/ 14 November 2008

‘Pitchforked into a crisis …’

What is your view of the Nicholson judgement?
That case is on appeal so I don’t want to talk on the merits. But one thing one can say is that you learn very early on in legal practice, and even more forcefully on the Bench, that you say only what you have to say. If you go beyond what is necessary, as in this context, you get into trouble. You ask an unnecessary question in cross-examination, you get an answer that harms your case.

Wasn’t he asked to address the issue of political meddling in law enforcement?
I wasn’t there and he did it according to his lights and he may well be right. But I would need a lot of persuasion by counsel if I have before me an application to permanently stay prosecution or alternatively suspend it pending an opportunity to make representations. If I come to the conclusion that a stay is not on but a conditional suspension is, I say just that – I don’t have to decide anything else. I don’t have to go into terrain which is uncertain, political.

You wrote an open letter in which you said Western Cape Judge President John Hlophe is unfit to be a judge, and were heavily criticised for it —
I was also quite heavily supported. I knew it was going to be controversial and not universally popular, but I believed it was necessary that it be said. I think so all the more now that Hlophe has pitchforked us into a constitutional crisis. If he’d been dealt with properly in the first place none of this would have happened. If you don’t grasp the nettle it grows and it becomes ungraspable. Nobody in the Judicial Service Commission didn’t know at the time that Hlophe was not telling the truth about having been given permission by [former justice minister] Dullah Omar [to consult for private company Oasis Asset Management], the story doesn’t make sense. It was so awkward; he is the most senior black judge in the country. But once you don’t do your job according to what the book tells you, you are in trouble.

Your view on the Constitutional Court vacancies?
I’ve been concerned for some time — and I’m by no means the only one — at the fact that there is a very substantial exodus from the court next year. That’s been on the cards for a long time and nobody has done anything about it.

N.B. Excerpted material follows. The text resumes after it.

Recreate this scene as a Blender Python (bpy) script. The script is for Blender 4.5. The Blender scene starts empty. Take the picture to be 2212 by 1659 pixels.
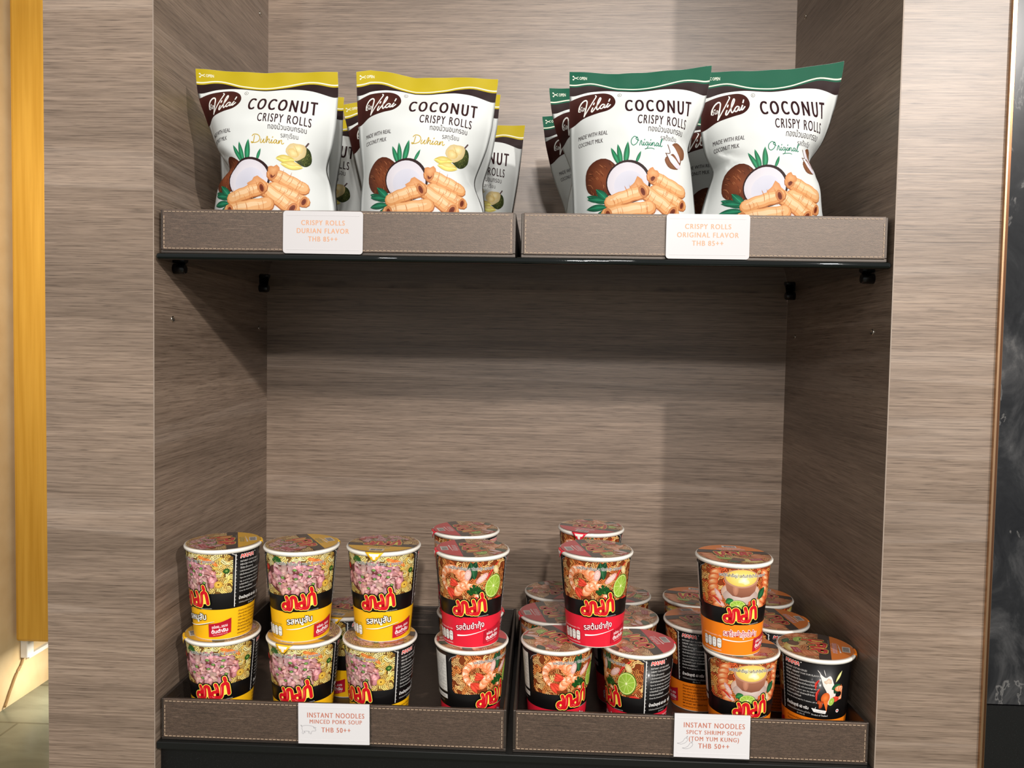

Are you saying the appointments should have been staggered?
Yes, the body politic should have made sure this happens.

Should we ensure succession planning by giving acting stints to some of the brightest?
The question of acting judges is not an easy one; it’s not a universally applauded practice — whether it’s taking people from private practice and giving them time on the high court Benches as acting judges and then they go away again, or having judges from the high court in the Supreme Court of Appeal. If you really are a separation of powers purist you shouldn’t have people on the Bench on probation. Who must decide whether they are good enough? Who must they satisfy?

How healthy is our democracy?
We’re are going through a very rough patch at the moment — I work hard against a deep sense of depression at the moment about our jurisprudence, the state of the rule of law, the respect that the judiciary is entitled to get from the executive and the legislature that it isn’t getting. I think we’re in a hole at the moment, but I also think we’re going to get out of it. I have too much confidence in too many people in public life to think they’ll let us go down the drain.